Alan Ladd, who had achieved film stardom in crime thrillers such as This Gun For Hire (1941), became a major action/adventure hero in the late 1940s in movies such as O.S.S. (1946) and Appointment With Danger (1951). He was more convincing in contemporary roles than John Wayne, who tried his hand at espionage dramas (Big Jim McLain,1952) to limited success. A succession of actors, beginning with Biff Elliot and Robert Bray, essayed the role of Mike Hammer, the two-fisted private detective created by author Mickey Spillane (who played the part himself in The Girl Hunters), but only Ralph Meeker was memorable, in Kiss Me Deadly (1955).

But Hollywood didn't rediscover the adventure movie proper until the early 1960s, after the film capital had shed most of its prior restrictions on violence and implied sexuality. A pair of producers, Harry Saltzman and Albert Broccoli, bought the rights to most of the James Bond novels of Ian Fleming. Beginning with Dr. No (1962), directed by Terence Young and starring Sean Connery and Joseph Wiseman, the James Bond movies stretched the boundaries of acceptable sex and violence while entertaining audiences as they hadn't been since the 1930s. A hero who could shoot off a joke as quickly as a bullet and escape from a villain's burning headquarters with the girl in tow was something that hadn't been seen on movie screens since before World War II. In addition, the mixture of humor, action, violence, and sex was refreshing and liberating, not only to audiences but to producers and directors.

Within two years of Dr. No's release, the follow-up James Bond movies From Russia With Love and Goldfinger were breaking box-office records everywhere, and filmmakers everywhere were bringing a range of sub-Bond heroes to the screen, from Paul Mantee as A Man Called Dagger (1967) to Michael Caine's "Harry Palmer" trilogy, The Ipcress File, Funeral In Berlin, and Billion Dollar Brain. The Caine movies were actually amazingly good and in many ways superior to the Bond movies in intellectual content and sophistication, but the Bond movies have proved more durable, surviving changes in the lead role (George Lazenby, Roger Moore, Timothy Dalton, Pierce Brosnan) and public taste over the past 30 years.
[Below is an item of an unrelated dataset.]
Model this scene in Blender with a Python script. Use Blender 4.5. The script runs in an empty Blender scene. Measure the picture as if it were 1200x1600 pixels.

At the beginning of the 1980s, Hollywood gained a newfound source of inspiration for adventure filmmaking out of its own past in the guise of the hero Indiana Jones, portrayed by Harrison Ford. Raiders of the Lost Ark (1981), directed by Steven Spielberg, drew on traditions from movie serials of the late 1930s and early 1940s, and used 40 years of technological advances in filmmaking to upgrade them. The public, hungry for adventure, devoured it. Subsequent efforts, apart from the two sequels by Spielberg, included attempts to revive H. Rider Haggard's King Solomon's Mines and efforts at bringing pulp-fiction paperback heroes such as Jake Speed to the screen. A few of them were downright embarrassing, such as John Carpenter's Big Trouble In Little China (1986). The late 1980s/early 1990s thrillers Die Hard and Die Hard II, both starring Bruce Willis as a somewhat reluctant, wise-cracking hero with greater brashness, embrace the same action/adventure formula that one found in the 1930s and the refinements of the James Bond era. These have been carried into the mid-1990s with Die Hard 3. Indeed, the Die Hard movies have spawned their own cycle of imitators, including most of Stephen Seagal's pictures, most notably Under Siege (1992).